• [EXERCISE INSTRUCTIONS]:
Output a verbatim copy of the data, cut off after the line that contains "random.seed(7); RNG = np.random.default_rng(7)".

--------------------------------------------------

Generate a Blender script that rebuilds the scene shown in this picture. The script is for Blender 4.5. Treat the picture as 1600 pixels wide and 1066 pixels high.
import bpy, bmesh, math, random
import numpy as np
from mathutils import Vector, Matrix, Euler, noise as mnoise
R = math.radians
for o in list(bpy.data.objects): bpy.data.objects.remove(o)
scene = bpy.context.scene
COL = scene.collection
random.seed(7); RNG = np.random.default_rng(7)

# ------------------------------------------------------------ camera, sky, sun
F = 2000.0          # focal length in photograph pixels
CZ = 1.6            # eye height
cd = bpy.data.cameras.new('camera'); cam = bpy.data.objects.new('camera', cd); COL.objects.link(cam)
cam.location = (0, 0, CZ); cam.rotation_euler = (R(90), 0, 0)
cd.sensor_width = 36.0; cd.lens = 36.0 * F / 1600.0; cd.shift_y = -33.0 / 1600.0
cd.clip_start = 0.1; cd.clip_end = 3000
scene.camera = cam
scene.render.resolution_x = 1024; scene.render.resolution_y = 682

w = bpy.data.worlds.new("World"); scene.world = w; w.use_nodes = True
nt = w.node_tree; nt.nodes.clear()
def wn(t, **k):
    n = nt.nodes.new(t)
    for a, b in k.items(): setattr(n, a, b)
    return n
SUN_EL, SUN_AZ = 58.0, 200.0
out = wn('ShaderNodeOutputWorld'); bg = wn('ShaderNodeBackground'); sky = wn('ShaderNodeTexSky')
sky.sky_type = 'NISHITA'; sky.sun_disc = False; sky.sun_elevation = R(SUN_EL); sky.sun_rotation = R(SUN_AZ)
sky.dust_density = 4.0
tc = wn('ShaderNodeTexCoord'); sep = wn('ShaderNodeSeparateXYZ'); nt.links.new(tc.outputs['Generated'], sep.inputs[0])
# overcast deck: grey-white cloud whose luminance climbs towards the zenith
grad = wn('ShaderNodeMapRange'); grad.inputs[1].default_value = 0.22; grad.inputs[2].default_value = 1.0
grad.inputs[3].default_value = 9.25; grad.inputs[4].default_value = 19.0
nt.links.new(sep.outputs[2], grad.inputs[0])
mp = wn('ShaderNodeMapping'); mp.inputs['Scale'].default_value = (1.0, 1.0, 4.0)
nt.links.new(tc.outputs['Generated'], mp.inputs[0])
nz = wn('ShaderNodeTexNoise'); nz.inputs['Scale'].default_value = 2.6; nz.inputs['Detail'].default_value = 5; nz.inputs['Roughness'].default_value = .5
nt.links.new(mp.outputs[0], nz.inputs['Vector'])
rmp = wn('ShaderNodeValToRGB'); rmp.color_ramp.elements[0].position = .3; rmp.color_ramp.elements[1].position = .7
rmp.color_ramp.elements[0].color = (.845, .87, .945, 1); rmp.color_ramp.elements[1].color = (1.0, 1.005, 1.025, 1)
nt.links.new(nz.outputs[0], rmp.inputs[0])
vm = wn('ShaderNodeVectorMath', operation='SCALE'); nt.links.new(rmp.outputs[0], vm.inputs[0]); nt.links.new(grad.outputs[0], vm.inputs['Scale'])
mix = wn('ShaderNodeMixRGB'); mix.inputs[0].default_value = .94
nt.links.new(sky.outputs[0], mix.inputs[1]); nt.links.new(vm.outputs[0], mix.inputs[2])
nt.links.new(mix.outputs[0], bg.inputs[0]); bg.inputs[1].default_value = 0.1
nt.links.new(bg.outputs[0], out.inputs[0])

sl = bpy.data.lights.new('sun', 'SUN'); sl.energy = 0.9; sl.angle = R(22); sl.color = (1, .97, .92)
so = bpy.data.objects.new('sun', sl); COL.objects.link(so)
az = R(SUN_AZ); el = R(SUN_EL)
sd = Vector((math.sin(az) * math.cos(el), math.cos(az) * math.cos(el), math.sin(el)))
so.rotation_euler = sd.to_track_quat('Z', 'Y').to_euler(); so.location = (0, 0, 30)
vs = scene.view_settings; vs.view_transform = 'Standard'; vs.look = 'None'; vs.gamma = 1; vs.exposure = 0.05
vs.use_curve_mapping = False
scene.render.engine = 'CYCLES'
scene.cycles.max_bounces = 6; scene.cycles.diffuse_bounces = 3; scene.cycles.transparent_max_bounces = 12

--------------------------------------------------

• [FULL RESPONSE]:
Generate a Blender script that rebuilds the scene shown in this picture. The script is for Blender 4.5. Treat the picture as 1600 pixels wide and 1066 pixels high.
import bpy, bmesh, math, random
import numpy as np
from mathutils import Vector, Matrix, Euler, noise as mnoise
R = math.radians
for o in list(bpy.data.objects): bpy.data.objects.remove(o)
scene = bpy.context.scene
COL = scene.collection
random.seed(7); RNG = np.random.default_rng(7)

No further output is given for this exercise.